UPRT for the Pilot, Not Just the Aircraft
- SRM Pilot

- 4 days ago
- 3 min read

Why the next evolution of upset recovery training may begin with recovering the pilot first.
I recently read an article discussing Loss of Control In-flight (LOC-I) and the argument that many pilots spend their entire careers operating within only a small portion of the aircraft’s available flight envelope.
It’s an interesting perspective, and one I largely agree with.
Aircraft can reach extreme attitudes surprisingly quickly. Yet most training occurs within relatively normal operating parameters.
The concern is obvious: if a pilot suddenly finds themselves outside those parameters, will they have the skills and experience to recover?
But as I read the article, I found myself asking a different question.
What if we’re focusing on recovering the aircraft before we’ve recovered the pilot?

Traditional Upset Prevention and Recovery Training (UPRT) does an excellent job of teaching pilots how to recognise and recover from unusual attitudes. We teach angle of attack, energy management, stall recognition, recovery techniques and aircraft handling skills.
All of these are critically important.
However, before a pilot can apply any of those techniques, something else must occur first.
They must overcome the startle.
They must regain situational awareness.
They must recognise what is happening.
They must make sense of the information in front of them.
They must decide what to do.
In other words, they must recover themselves.

In my own flying and instructional experience, I’ve observed that the greatest threat during an unexpected event is often not the technical problem itself.
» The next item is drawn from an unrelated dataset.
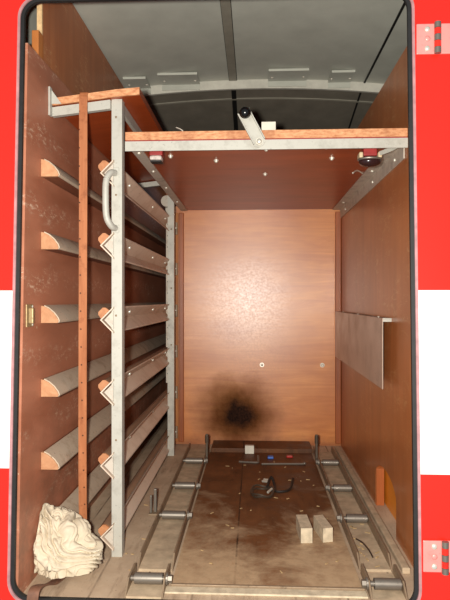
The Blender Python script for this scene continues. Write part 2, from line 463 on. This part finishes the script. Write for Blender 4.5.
# small striker on the left door post
lt = thing('door_striker', 'small dull metal striker plate on the left wall edge by the doorway', 'latch', (XL, 1.32, .60))
obj('plate', box(BM(), XL + .0005, XL + .004, 1.302, 1.340, .598, .650, .001), 'brass', lt)
b = BM(); box(b, XL + .0045, XL + .016, 1.308, 1.317, .606, .642, .002); box(b, XL + .0045, XL + .012, 1.321, 1.329, .612, .634, .002)
obj('catch', b, 'brass', lt)
for zz in (.603, .645): obj('screw', ball(BM(), (XL + .0045, 1.335, zz), .0035, (.5, 1, 1), 12), 'bolt', lt, True)

# ------------------------------------------------------------------ roof brackets on the bow
spots = [(-.30, 'grey roof bracket on the pale roof bow above the rack end of the shelf'),
         (.135, 'grey roof bracket on the pale roof bow just right of the roof seam strip'),
         (-.47, 'grey roof bracket on the pale roof bow nearest the left wall'),
         (.345, 'grey roof bracket on the pale roof bow nearest the right wall')]
for i, (xc, lab) in enumerate(spots):
    wv = .078 if i < 2 else .045
    zc = arch(xc)
    r_ = thing('roof_bracket', lab, 'bracket', (xc, 2.36, zc - .03), 'brackets on the roof bow')
    b = BM(); box(b, xc - wv, xc + wv, 2.270, 2.3865, zc - .0075, zc - .0035)
    box(b, xc - wv, xc + wv, 2.268, 2.2715, zc - .0125, zc - .0035)
    box(b, xc - wv, xc + wv, 2.3835, 2.3870, zc - .030, zc - .008)
    obj('plate', b, 'grey_paint', r_)
    for dx in (-.8, .8): obj('bolt', ball(BM(), (xc + dx * wv, 2.345, zc - .0078), .0055, (1, 1, .7), 12), 'bolt', r_, True)

# ------------------------------------------------------------------ shelf across the compartment
SX0, SX1, SY0 = -.334, XR - .003, 1.508
sh = thing('shelf', 'wide plywood shelf with an aluminium front edge across the top of the locker', 'shelf', (0, SY0, ZS))
obj('board', box(BM(), SX0, SX1, SY0 + .004, YB - .002, ZS + .001, ZS + .026), 'shelf', sh)
obj('wooden_edge', box(BM(), SX0, SX1, SY0 - .010, SY0 + .0035, ZS + .0045, ZS + .026, .001), 'ply_orange_edge', sh)
obj('red_strip', box(BM(), SX0, SX1, SY0 - .008, SY0 + .0035, ZS + .0015, ZS + .0043), 'red_block', sh)
b = BM(); box(b, SX0, SX1, SY0 - .011, SY0 - .008, ZS - .024, ZS + .001); box(b, SX0, SX1, SY0 - .0078, SY0 + .024, ZS - .003, ZS + .0005)
obj('front_angle', b, 'alu', sh)
b = BM(); box(b, SX0, SX0 + .003, SY0 + .028, YB - .004, ZS - .003, ZS + .024); box(b, SX0 + .003, SX0 + .030, SY0 + .028, YB - .004, ZS - .003, ZS + .0005)
sl = obj('side_angle', b, 'alu_dark', sh)
for yy in (1.60, 1.83, 2.10, 2.40): obj('bolt', ball(BM(), (SX0 + .016, yy, ZS - .003), .0055, (1, 1, .9), 14), 'bolt', sl, True)
b = BM(); box(b, XR - .004, XR - .001, SY0 + .028, YB - .004, ZS - .042, ZS - .003); box(b, XR - .038, XR - .001, SY0 + .028, YB - .004, ZS - .003, ZS + .0005)
srr = obj('side_angle', b, 'alu_dark', sh)
for yy, xx, zz in ((1.60, XR - .020, ZS - .003), (1.86, XR - .020, ZS - .003), (2.45, XR - .020, ZS - .003)):
    obj('bolt', ball(BM(), (xx, yy, zz), .0055, (1, 1, .9), 14), 'bolt', srr, True)
for yy in (1.63, 1.93, 2.50): obj('bolt', ball(BM(), (XR - .004, yy, ZS - .024), .0055, (.9, 1, 1), 14), 'bolt', srr, True)
for xx, yy in ((-.237, 1.648), (-.111, 1.707), (.224, 1.695), (.033, 1.583), (.036, 1.897)):
    b = BM(); cyl(b, (xx, yy, ZS + .001), (xx, yy, ZS - .002), .0075, 16); ball(b, (xx, yy, ZS - .003), .0055, (1, 1, .9), 14)
    obj('bolt', b, 'bolt', sh, True)
# slanting aluminium stay at the right end of the front edge
b = BM(); pts = catmull([(.372, 1.512, ZS - .012), (.352, 1.520, ZS - .022), (.328, 1.535, ZS - .028)], 6)
ribbon(b, [(q, (0, .5, 1), (1, 0, .3)) for q in pts], .014, .004); obj('corner_stay', b, 'alu', sh)
# wire hook under the right-hand end
b = BM(); tube(b, catmull([(.345, 1.87, ZS - .004), (.340, 1.85, ZS - .012), (.315, 1.80, ZS - .014), (.295, 1.76, ZS - .030)], 6), .0022, 8)
tag(obj('wire_hook', b, 'bolt', smooth=True), 'thin bent wire hook hanging under the shelf beside the right wall', 'hook')

# latch lever on the shelf front
Yf = SY0 - .0115
px_, pz_ = .0135, ZS - .006
kx_, kz_ = -.0245, ZS + .066
lv = thing('latch_lever', 'aluminium latch lever with a black ball knob on the front of the shelf', 'lever', (px_, Yf, pz_))
d = Vector((kx_ - px_, 0, kz_ - pz_)); L = d.length; u = d.normalized(); s = Vector((u.z, 0, -u.x))
P0 = Vector((px_, Yf - .004, pz_)); hw = .0165
pts = []
for i in range(9):
    a = PI + i * PI / 8
    pts.append(P0 + s * hw * math.cos(a) + u * .012 * math.sin(a))
pts += [P0 + u * (L + .006) + s * hw, P0 + u * (L + .006) - s * hw]
b = prism(BM(), pts, (0, .003, 0))
for sd in (-1, 1):
    e0 = P0 + s * (hw - .0012) * sd; e1 = P0 + u * (L + .006) + s * (hw - .0012) * sd
    q = [e0 - s * .0012, e0 + s * .0012, e1 + s * .0012, e1 - s * .0012]
    prism(b, [v + Vector((0, -.0005, 0)) for v in q], (0, -.009, 0))
obj('arm', b, 'alu', lv)
b = BM(); cyl(b, P0 + Vector((0, .0042, 0)), P0 + Vector((0, -.007, 0)), .009, 18); ball(b, P0 + Vector((0, -.006, 0)), .0075, (1, .7, 1), 16)
obj('pivot_bolt', b, 'bolt', lv, True)
K = Vector((kx_, Yf - .004, kz_)) - u * .004
b = BM(); cyl(b, K, K + Vector((0, -.012, 0)), .006, 14); ball(b, K + Vector((0, -.022, 0)), .0148, (1, 1, 1), 24)
obj('ball_knob', b, 'black_plastic', lv, True)

# marker lamps hanging below the shelf front
def lamp(xc, label, small):
    g = thing('marker_lamp', label, 'lamp', (xc, 1.56, ZS - .05), 'red mounted lamps below the shelf')
    zt = ZS - .0035
    if small:
        obj('mount', box(BM(), xc - .018, xc + .018, 1.545, 1.578, zt - .020, zt, .003), 'red_block', g)
        b = box(BM(), xc - .0165, xc + .0165, 1.540, 1.576, zt - .033, zt - .0205, .005); obj('lens', b, 'white_chip', g, True)
        obj('gasket', box(BM(), xc - .015, xc + .015, 1.543, 1.574, zt - .037, zt - .0335, .001), 'rubber', g)
    else:
        obj('mount', box(BM(), xc - .018, xc + .018, 1.545, 1.580, zt - .028, zt, .003), 'red_block', g)
        for sg in (-1, 1): obj('bracket_ear', box(BM(), xc + sg * .0245 - .0055, xc + sg * .0245 + .0055, 1.54, 1.575, zt - .034, zt - .018, .004), 'beige', g)
        b = BM(); ball(b, (xc, 1.555, zt - .042), .029, (1, .75, .46), 28); obj('lens', b, 'dark_lens', g, True)
        b = BM(); tube(b, [(xc + .0295 * math.cos(2 * PI * i / 32), 1.555 + .0225 * math.sin(2 * PI * i / 32), zt - .036) for i in range(32)], .0028, 8, True)
        obj('chrome_ring', b, 'steel', g, True)
lamp(-.262, 'small red block with a chipped white lens under the shelf front, near the rack post', True)
lamp(.305, 'dark oval marker lamp on a red mount under the right end of the shelf front', False)

# things lying on the shelf
ZT = ZS + .0262
tag(obj('foam_block', box(BM(), .020, .058, 1.56, 1.59, ZT, ZT + .040, .001), 'white_block'), 'small square white block standing on the shelf behind the lever', 'block')
tag(obj('wood_scrap', box(BM(), .275, .305, 1.60, 1.66, ZT, ZT + .018, .002), 'stud'), 'small orange wood scrap on the shelf near the right wall', 'wood')
b = BM(); pts = catmull([(-.190, 1.60, ZT + .001), (-.188, 1.60, ZT + .014), (-.196, 1.60, ZT + .030), (-.212, 1.60, ZT + .038)], 6)
ribbon(b, [(q, (.2, 1, 0), (1, 0, .4)) for q in pts], .016, .003)
tag(obj('strap_end', b, 'alu_dark', smooth=True), 'curled grey strap end sticking up from the left part of the shelf', 'strap')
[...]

It is the sudden reduction in a pilot’s cognitive capacity that follows surprise.
The aircraft may have entered an unusual attitude.
The pilot may have entered an unusual mental state.
We know from human factors research that startle and surprise can significantly affect performance.
Attention narrows. Working memory becomes overloaded. Situational awareness degrades. Decision-making slows. Pilots may become fixated on one problem while missing others entirely.
Many pilots know the correct recovery procedure.
The challenge is accessing that knowledge under pressure.
This is where I believe there is an opportunity to expand the conversation around UPRT.

Perhaps we need to think not only about upset recovery training for the aircraft, but upset recovery training for the human operating it.
Before recovering the aircraft, pilots must:
Regain control of their attention
Stabilize themselves and the aircraft
Re-establish situational awareness
Reprioritise threats
Manage workload
Make a quality decision
Only then can they effectively fully apply the technical recovery.
This is one of the reasons I have become increasingly interested in Single-Pilot Resource Management (SRM). While UPRT focuses on aircraft recovery, SRM focuses on cognitive recovery.
These are not competing concepts.
They are complementary.
UPRT teaches pilots how to recover the aircraft.
SRM teaches pilots how to recover themselves.

My recent research into psychological safety, startle and decision-making performance found that startle impact was the strongest predictor of decision-making performance among the factors examined.
While more research is certainly needed, the finding reinforces something many pilots have experienced firsthand: technical knowledge alone is not always enough.
The ability to think clearly when the unexpected occurs matters.
A lot.
Perhaps loss of control doesn’t begin when the aircraft exceeds a flight parameter.
Perhaps it begins the moment a pilot loses control of their cognitive resources.
If that’s true, then the future of LOC-I prevention may involve more than expanding a pilot’s exposure to the flight envelope.
It may also involve expanding their ability to function effectively when they are suddenly and unexpectedly exposed to it.
Maybe the next evolution of upset recovery training isn’t just teaching pilots how to recover the aircraft.
Maybe it’s teaching them how to recover themselves.
Author’s Note
This article is informed by recent research examining psychological safety, startle, and flight deck decision-making. Findings indicated that startle impact was the strongest predictor of decision-making performance among the factors examined.